Comedy @ SCA returns for 2013


This weekend, November 9th and 10th, USC’s School of Cinematic Arts will host Volume 2 of its Comedy@SCA Festival. The festival is part of the school’s greater initiative to cultivate an understanding and appreciation of the discipline of comedy. Launched in 2011, the program includes a new interdisciplinary comedy concentration open to all majors within the film school.

Steve Carell talks to students at USC during Volume 1 of Comedy@SCA. Photo credit: Caleb Coppola.

Steve Carell talks to students at USC during Volume 1 of Comedy@SCA. Photo credit: Caleb Coppola.

Vol. 2 will feature five different panels and an advanced screening of the film Grudge Match. Alumni of several touchstone comedic television shows—including Cheers, The Simpsons, and Friends—will serve as panelists, offering up nuggets of wisdom to USC’s Hollywood hopefuls.

SCA Animation Professor Thomas Sito will moderate a panel featuring legendary producer James L. Brooks (co-creator of The Simpsons), director Vicky Jenson (Shrek, Shark Tale), David Silverman (The Simpsons, co-dir. Monsters Inc.), Richard Appel (The Cleveland Show, American Dad!), and Matt O’Callaghan (dir. Curious George).

Sito, who has numerous Disney Classics credits under his belt, hopes these veterans can impart upon students an understanding of how they once dramatically altered the landscape of comedy.

“When they started The Simpsons there was no ‘prime time’ animation,” he reflects. “Animation was just for Saturday mornings. The idea of a cartoon being the most successful show on television, bar none, for twenty-five years, is incredible.”

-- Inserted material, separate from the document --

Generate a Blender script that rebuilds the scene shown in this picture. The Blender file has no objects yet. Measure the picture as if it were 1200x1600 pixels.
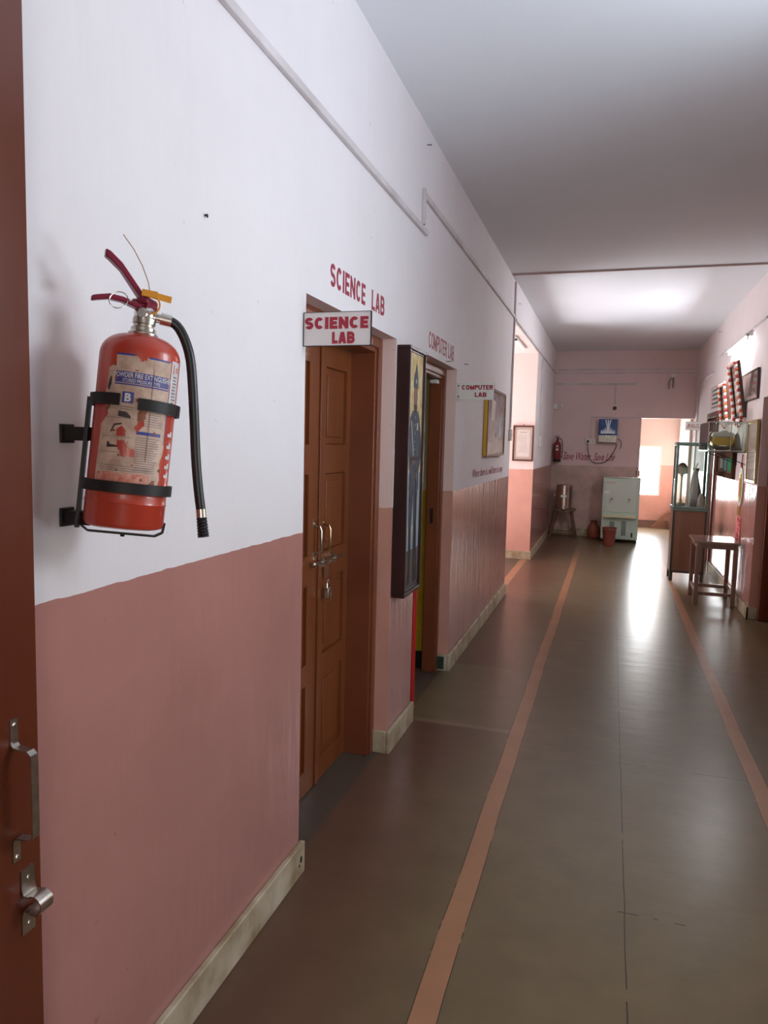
import bpy, bmesh, math, random
from mathutils import Vector, Matrix, Euler
random.seed(7)
PI = math.pi
sc = bpy.context.scene
COL = sc.collection

# ---------------------------------------------------------------- camera
F, YAW, PIT, ROL = 1130.0, 0.3015, 0.0959, 0.0250
fw = Vector((-math.sin(YAW)*math.cos(PIT), math.cos(YAW)*math.cos(PIT), -math.sin(PIT)))
r0 = Vector((math.cos(YAW), math.sin(YAW), 0)); u0 = r0.cross(fw)
rt = math.cos(ROL)*r0 + math.sin(ROL)*u0; up = rt.cross(fw)
cd = bpy.data.cameras.new('camera'); cam = bpy.data.objects.new('camera', cd); COL.objects.link(cam)
cam.matrix_world = Matrix(((rt.x, up.x, -fw.x, 0), (rt.y, up.y, -fw.y, 0), (rt.z, up.z, -fw.z, 1.55), (0, 0, 0, 1)))
cd.sensor_fit = 'VERTICAL'; cd.sensor_height = 24; cd.lens = F/1600*24; cd.clip_start = 0.02; cd.clip_end = 200
sc.camera = cam
sc.view_settings.view_transform = 'Standard'; sc.view_settings.look = 'None'
sc.view_settings.gamma = 1; sc.view_settings.use_curve_mapping = False
sc.view_settings.exposure = 0.06

# ---------------------------------------------------------------- world: white sky over sunlit greenery
W = bpy.data.worlds.new('world'); sc.world = W; W.use_nodes = True
nt = W.node_tree; nt.nodes.clear()
def nn(nt, t, **k):
    n = nt.nodes.new(t)
    for a, b in k.items(): setattr(n, a, b)
    return n
tc = nn(nt, 'ShaderNodeTexCoord'); sp = nn(nt, 'ShaderNodeSeparateXYZ'); nt.links.new(tc.outputs['Generated'], sp.inputs[0])
ns = nn(nt, 'ShaderNodeTexNoise'); ns.inputs['Scale'].default_value = 9; ns.inputs['Detail'].default_value = 6
nt.links.new(tc.outputs['Generated'], ns.inputs['Vector'])
gr = nn(nt, 'ShaderNodeValToRGB'); gr.color_ramp.elements[0].position = .35; gr.color_ramp.elements[0].color = (.10, .16, .04, 1)
gr.color_ramp.elements[1].position = .65; gr.color_ramp.elements[1].color = (.75, .85, .35, 1)
nt.links.new(ns.outputs['Fac'], gr.inputs[0])
rmp = nn(nt, 'ShaderNodeValToRGB'); e = rmp.color_ramp.elements
e[0].position = .495; e[0].color = (0, 0, 0, 1); e[1].position = .62; e[1].color = (1, 1, 1, 1)
mz = nn(nt, 'ShaderNodeMath', operation='MULTIPLY_ADD'); mz.inputs[1].default_value = .5; mz.inputs[2].default_value = .5
nt.links.new(sp.outputs['Z'], mz.inputs[0]); nt.links.new(mz.outputs[0], rmp.inputs[0])
mx = nn(nt, 'ShaderNodeMix', data_type='RGBA'); nt.links.new(rmp.outputs[0], mx.inputs[0]); nt.links.new(gr.outputs[0], mx.inputs[6])
mx.inputs[7].default_value = (.84, .93, 1.0, 1)
yg = nn(nt, 'ShaderNodeMath', operation='GREATER_THAN'); yg.inputs[1].default_value = .6; nt.links.new(sp.outputs['Y'], yg.inputs[0])
m1 = nn(nt, 'ShaderNodeMix', data_type='RGBA'); nt.links.new(yg.outputs[0], m1.inputs[0]); nt.links.new(mx.outputs[2], m1.inputs[6]); m1.inputs[7].default_value = (.9, .95, 1, 1)
gt = nn(nt, 'ShaderNodeMath', operation='GREATER_THAN'); gt.inputs[1].default_value = -.03; nt.links.new(sp.outputs['Z'], gt.inputs[0])
m2 = nn(nt, 'ShaderNodeMix', data_type='RGBA'); nt.links.new(gt.outputs[0], m2.inputs[0])
m2.inputs[6].default_value = (.62, .62, .60, 1); nt.links.new(m1.outputs[2], m2.inputs[7])
WORLD_STRENGTH = 2.4
bg = nn(nt, 'ShaderNodeBackground'); bg.inputs[1].default_value = WORLD_STRENGTH; nt.links.new(m2.outputs[2], bg.inputs[0])
wo = nn(nt, 'ShaderNodeOutputWorld'); nt.links.new(bg.outputs[0], wo.inputs[0])

def area(name, loc, direction, sx, sy, power, color=(1, 1, 1), portal=False, spread=PI):
    l = bpy.data.lights.new(name, 'AREA'); l.shape = 'RECTANGLE'; l.size = sx; l.size_y = sy; l.energy = power; l.color = color; l.spread = spread
    if portal: l.cycles.is_portal = True
    o = bpy.data.objects.new(name, l); COL.objects.link(o); o.location = loc
    o.rotation_euler = Vector(direction).to_track_quat('-Z', 'Z').to_euler(); return o
# daylight: window beside the camera (right wall), side passage on the left, window of the far room
area('front_window_daylight', (1.50, 2.15, 2.25), (-1, -.1, -.12), .62, .62, 25, (.80, .89, 1.0))
area('front_yard_sunlit_ground', (2.9, 2.3, .25), (-.8, 0, 1), 3.0, 1.8, 215, (.70, .85, 1.0))
area('back_doorway_daylight', (.72, -1.78, 1.25), (0, 1, 0), .95, 1.9, 13, (1.0, .97, .92))
area('passage_portal', (-4.0, 8.72, 1.39), (1, 0, 0), 2.2, 2.75, 1, portal=True)
area('passage_sunlit_ground', (-4.0, 8.75, .03), (.01, 0, 1), 3.0, 2.2, 290, (.90, .95, 1.0))
area('far_window_daylight', (.50, 15.42, 1.12), (0, -1, 0), .9, 1.0, 130, (.93, .98, 1.0))

# ---------------------------------------------------------------- materials
def mat(name, color=(.8, .8, .8), rough=.5, metal=0, var=0, scale=5, bump=0, bscale=40, color2=None, coat=0, stretch=None, emit=None, estr=0, detail=4, spec=None):
    m = bpy.data.materials.new(name); m.use_nodes = True; t = m.node_tree; b = t.nodes['Principled BSDF']
    b.inputs['Base Color'].default_value = (*color, 1); b.inputs['Roughness'].default_value = rough; b.inputs['Metallic'].default_value = metal
    if coat: b.inputs['Coat Weight'].default_value = coat; b.inputs['Coat Roughness'].default_value = .08
    if spec is not None: b.inputs['Specular IOR Level'].default_value = spec
    if emit: b.inputs['Emission Color'].default_value = (*emit, 1); b.inputs['Emission Strength'].default_value = estr
    tcn = t.nodes.new('ShaderNodeTexCoord'); src = tcn.outputs['Object']
    if stretch:
        mp = t.nodes.new('ShaderNodeMapping'); mp.inputs['Scale'].default_value = stretch; t.links.new(src, mp.inputs[0]); src = mp.outputs[0]
    if var or color2:
        n = t.nodes.new('ShaderNodeTexNoise'); n.inputs['Scale'].default_value = scale; n.inputs['Detail'].default_value = detail
        t.links.new(src, n.inputs['Vector'])
        r = t.nodes.new('ShaderNodeValToRGB'); r.color_ramp.elements[0].position = .33; r.color_ramp.elements[1].position = .67
        c2 = color2 or tuple(c*(1-var) for c in color)
        r.color_ramp.elements[0].color = (*c2, 1); r.color_ramp.elements[1].color = (*color, 1)
        t.links.new(n.outputs['Fac'], r.inputs[0]); t.links.new(r.outputs[0], b.inputs['Base Color'])
    if bump:
        n2 = t.nodes.new('ShaderNodeTexNoise'); n2.inputs['Scale'].default_value = bscale; n2.inputs['Detail'].default_value = 3
        t.links.new(src, n2.inputs['Vector'])
        bp = t.nodes.new('ShaderNodeBump'); bp.inputs['Strength'].default_value = bump; bp.inputs['Distance'].default_value = .01
        t.links.new(n2.outputs['Fac'], bp.inputs['Height']); t.links.new(bp.outputs[0], b.inputs['Normal'])
    return m

def wall_mat(name, upper, lower, up2=None, lo2=None, gloss=.15, uscale=1.2, split=1.235, stain=0):
    """Distemper above, glossy oil paint below the dado line (world height)."""
    m = bpy.data.materials.new(name); m.use_nodes = True; t = m.node_tree; L = t.links; b = t.nodes['Principled BSDF']
    g = t.nodes.new('ShaderNodeNewGeometry'); s = t.nodes.new('ShaderNodeSeparateXYZ'); L.new(g.outputs['Position'], s.inputs[0])
    e = t.nodes.new('ShaderNodeTexNoise'); e.inputs['Scale'].default_value = 14; L.new(g.outputs['Position'], e.inputs['Vector'])
    ma = t.nodes.new('ShaderNodeMath'); ma.operation = 'MULTIPLY_ADD'; ma.inputs[1].default_value = .012; L.new(e.outputs['Fac'], ma.inputs[0]); L.new(s.outputs['Z'], ma.inputs[2])
    c = t.nodes.new('ShaderNodeMath'); c.operation = 'GREATER_THAN'; c.inputs[1].default_value = split+.006; L.new(ma.outputs[0], c.inputs[0])
    def tone(a, b2, scale, lo=.3, hi=.7, det=5):
        n = t.nodes.new('ShaderNodeTexNoise'); n.inputs['Scale'].default_value = scale; n.inputs['Detail'].default_value = det; n.inputs['Roughness'].default_value = .6
        L.new(g.outputs['Position'], n.inputs['Vector'])
        r = t.nodes.new('ShaderNodeValToRGB'); r.color_ramp.elements[0].position = lo; r.color_ramp.elements[1].position = hi
        r.color_ramp.elements[0].color = (*b2, 1); r.color_ramp.elements[1].color = (*a, 1); L.new(n.outputs['Fac'], r.inputs[0]); return r.outputs[0]
    U = tone(upper, up2 or tuple(x*.93 for x in upper), uscale); Lw = tone(lower, lo2 or tuple(x*.88 for x in lower), 2.3 if not stain else stain, .35, .65, 8)
    mx = t.nodes.new('ShaderNodeMix'); mx.data_type = 'RGBA'; L.new(c.outputs[0], mx.inputs[0]); L.new(Lw, mx.inputs[6]); L.new(U, mx.inputs[7])
    # small specks, scuffs
    n = t.nodes.new('ShaderNodeTexNoise'); n.inputs['Scale'].default_value = 26; n.inputs['Detail'].default_value = 6; L.new(g.outputs['Position'], n.inputs['Vector'])
    r = t.nodes.new('ShaderNodeValToRGB'); r.color_ramp.elements[0].position = .24; r.color_ramp.elements[1].position = .30
    r.color_ramp.elements[0].color = (.62, .55, .5, 1); r.color_ramp.elements[1].color = (1, 1, 1, 1); L.new(n.outputs['Fac'], r.inputs[0])
    mu = t.nodes.new('ShaderNodeMix'); mu.data_type = 'RGBA'; mu.blend_type = 'MULTIPLY'; mu.inputs[0].default_value = .6
    L.new(mx.outputs[2], mu.inputs[6]); L.new(r.outputs[0], mu.inputs[7]); L.new(mu.outputs[2], b.inputs['Base Color'])
    rr = t.nodes.new('ShaderNodeMix'); L.new(c.outputs[0], rr.inputs[0]); rr.inputs[2].default_value = gloss; rr.inputs[3].default_value = .75; L.new(rr.outputs[0], b.inputs['Roughness'])
    mp = t.nodes.new('ShaderNodeMapping'); mp.inputs['Scale'].default_value = (9, 9, 1.6); L.new(g.outputs['Position'], mp.inputs[0])
    bn = t.nodes.new('ShaderNodeTexNoise'); bn.inputs['Scale'].default_value = 1.6; bn.inputs['Detail'].default_value = 3; L.new(mp.outputs[0], bn.inputs['Vector'])
    bp = t.nodes.new('ShaderNodeBump'); bp.inputs['Strength'].default_value = .35; bp.inputs['Distance'].default_value = .012
    L.new(bn.outputs['Fac'], bp.inputs['Height']); L.new(bp.outputs[0], b.inputs['Normal'])
    return m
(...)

Sito enjoys working in animation because it demands strong characters and allows for more surreal subject matter than live action filmmaking. The future, he recognizes, though, is in formal hybridization.

“The reason why they asked me to do this panel is to talk about this growing interrelationship between animation and live action,” says Sito. “Take a movie like Ted. Ted’s an animated character in a live action movie. So you’re learning how to write for animation as opposed to live action…I hope on this panel we’ll explore the boundaries and the similarities between them.”

Sito believes the professional landscape is changing along with the artistic.

“When I began my career in Hollywood in the 1970s, people were more or less in hard and fast categories: if you did animation you didn’t do live action; and for the live action folks if you did theatrical you didn’t do television; if you did games you didn’t do commercials. In modern media, a lot of people are moving around between these categories. People aren’t pigeon-holed anymore.”

Joanna Cherensky, another moderator and SCA MFA alumnus, echoed Sito on the importance of stressing to students that comedy is changing.

“It’s very different breaking into the industry today than it was 30 years ago,” Cherensky says. “So I want people to students and alumni and give them advice they can act on, whether that’s creating their own web series or writing a pilot or creating a Twitter account.”

Cherensky was involved with the first Comedy@SCA Festival. She had organized and moderated several similar panels with her organization, Women of Cinematic Arts (WCA).

“Last time we called it Emerging Women in Comedy this time we have more of a balance in terms of experience,” she says.

The young writer was thrilled to discover that Tracy Oliver, of The Mis-Adventures of Awkward Black Girl team, is an alumnus of USC’s Stark Producing Program. Panelist Dana Fox is also a Stark alumnus, feature film writer, and former producer on The New Girl.

“I was really looking for entrepreneurial women in comedy, who are creating their own content and breaking through in that way,” says Cherensky. Her search led her to Jen Statsky (Parks and Recreation, Hello Ladies) and Katie Dippold (writer of The Heat).

Cherensky is thrilled to again be instrumental in bringing SCA more professional female voices. She is proud of the progress made by WCA as the leading liaison between aspiring women artists and industry professionals. She also sees it as a place to meet students outside of one’s immediate field.

Cherensky and Sito both look forward to attending the event with Lisa Kudrow and sit-com legend James Burrows. They also agree that the Comedy@SCA initiative is a great way to rightfully rebrand the study of comedy.

“I think it’s really great that ‘SC—even though they did it after my graduation—it’s really nice to see them focusing on comedy,” says Cherensky. “Even when I was in school, there can be that attitude of ‘oh, you’re writing comedy’, as if it’s frivolous, but it’s a craft like any other. I think it’s great that they’re highlighting it and giving it it’s due.”

Sito is eager to see how students will grow from the comedy initiative.

“More people know Bart Simpson than they know their own brother or sister,” he laughs. “When you can create a character that complete, that sort of enters everybody’s psyche, that’s the ultimate victory. So I think there are always newer characters, and new ways of looking at things. It will be interesting to see what the stars of the future will do.”